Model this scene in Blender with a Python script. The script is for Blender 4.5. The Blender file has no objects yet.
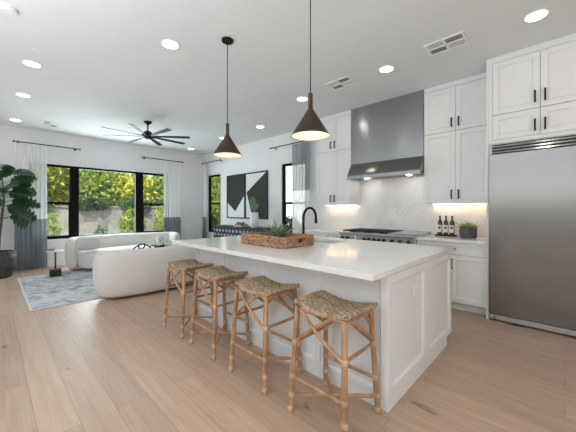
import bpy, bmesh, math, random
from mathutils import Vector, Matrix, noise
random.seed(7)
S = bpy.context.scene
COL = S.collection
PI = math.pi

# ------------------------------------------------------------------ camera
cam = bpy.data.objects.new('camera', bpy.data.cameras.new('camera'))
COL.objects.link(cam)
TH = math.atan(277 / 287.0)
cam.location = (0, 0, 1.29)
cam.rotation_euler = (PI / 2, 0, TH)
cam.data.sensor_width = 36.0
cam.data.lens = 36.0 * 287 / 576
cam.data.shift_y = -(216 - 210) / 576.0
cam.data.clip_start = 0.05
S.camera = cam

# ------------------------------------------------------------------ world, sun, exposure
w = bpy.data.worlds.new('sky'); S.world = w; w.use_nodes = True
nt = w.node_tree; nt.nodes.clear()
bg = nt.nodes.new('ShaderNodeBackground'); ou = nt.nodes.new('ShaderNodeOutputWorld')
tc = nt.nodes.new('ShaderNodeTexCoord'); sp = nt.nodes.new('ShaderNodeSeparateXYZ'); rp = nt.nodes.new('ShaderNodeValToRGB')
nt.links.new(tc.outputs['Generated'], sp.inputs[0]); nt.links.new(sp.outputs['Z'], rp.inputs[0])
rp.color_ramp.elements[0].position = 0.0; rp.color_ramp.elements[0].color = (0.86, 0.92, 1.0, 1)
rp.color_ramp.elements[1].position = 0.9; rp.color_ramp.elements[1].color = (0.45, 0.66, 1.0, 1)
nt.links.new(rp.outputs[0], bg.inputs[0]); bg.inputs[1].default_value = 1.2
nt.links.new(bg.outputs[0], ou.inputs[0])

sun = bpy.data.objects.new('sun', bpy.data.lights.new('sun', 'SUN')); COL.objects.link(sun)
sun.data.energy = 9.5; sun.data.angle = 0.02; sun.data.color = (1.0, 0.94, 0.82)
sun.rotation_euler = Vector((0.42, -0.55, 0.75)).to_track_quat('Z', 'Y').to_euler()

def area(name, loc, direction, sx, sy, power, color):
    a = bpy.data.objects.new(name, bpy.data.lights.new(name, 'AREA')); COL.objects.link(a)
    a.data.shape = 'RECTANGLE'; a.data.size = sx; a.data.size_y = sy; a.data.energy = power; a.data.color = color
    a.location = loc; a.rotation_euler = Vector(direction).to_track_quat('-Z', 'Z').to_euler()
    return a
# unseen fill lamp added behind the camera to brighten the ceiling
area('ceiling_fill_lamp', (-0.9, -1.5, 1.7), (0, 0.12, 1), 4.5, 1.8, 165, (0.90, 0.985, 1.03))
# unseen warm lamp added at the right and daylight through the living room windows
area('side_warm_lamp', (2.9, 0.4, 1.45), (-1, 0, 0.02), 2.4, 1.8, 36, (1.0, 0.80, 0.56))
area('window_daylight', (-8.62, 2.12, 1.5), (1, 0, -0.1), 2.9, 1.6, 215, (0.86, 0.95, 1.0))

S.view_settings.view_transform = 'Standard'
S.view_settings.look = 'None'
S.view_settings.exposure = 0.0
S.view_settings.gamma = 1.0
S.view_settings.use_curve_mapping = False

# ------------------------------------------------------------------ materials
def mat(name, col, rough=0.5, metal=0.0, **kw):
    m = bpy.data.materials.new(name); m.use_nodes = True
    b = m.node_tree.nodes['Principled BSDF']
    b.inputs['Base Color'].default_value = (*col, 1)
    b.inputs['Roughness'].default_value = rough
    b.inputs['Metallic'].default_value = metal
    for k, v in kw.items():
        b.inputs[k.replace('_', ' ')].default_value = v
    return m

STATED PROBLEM
Set down again, exactly, the lines of the material above from its first line to the one with "PI = math.pi", inclusive. Leave the pictures out.

SOLUTION TO THIS PROBLEM
Model this scene in Blender with a Python script. The script is for Blender 4.5. The Blender file has no objects yet.
import bpy, bmesh, math, random
from mathutils import Vector, Matrix, noise
random.seed(7)
S = bpy.context.scene
COL = S.collection
PI = math.pi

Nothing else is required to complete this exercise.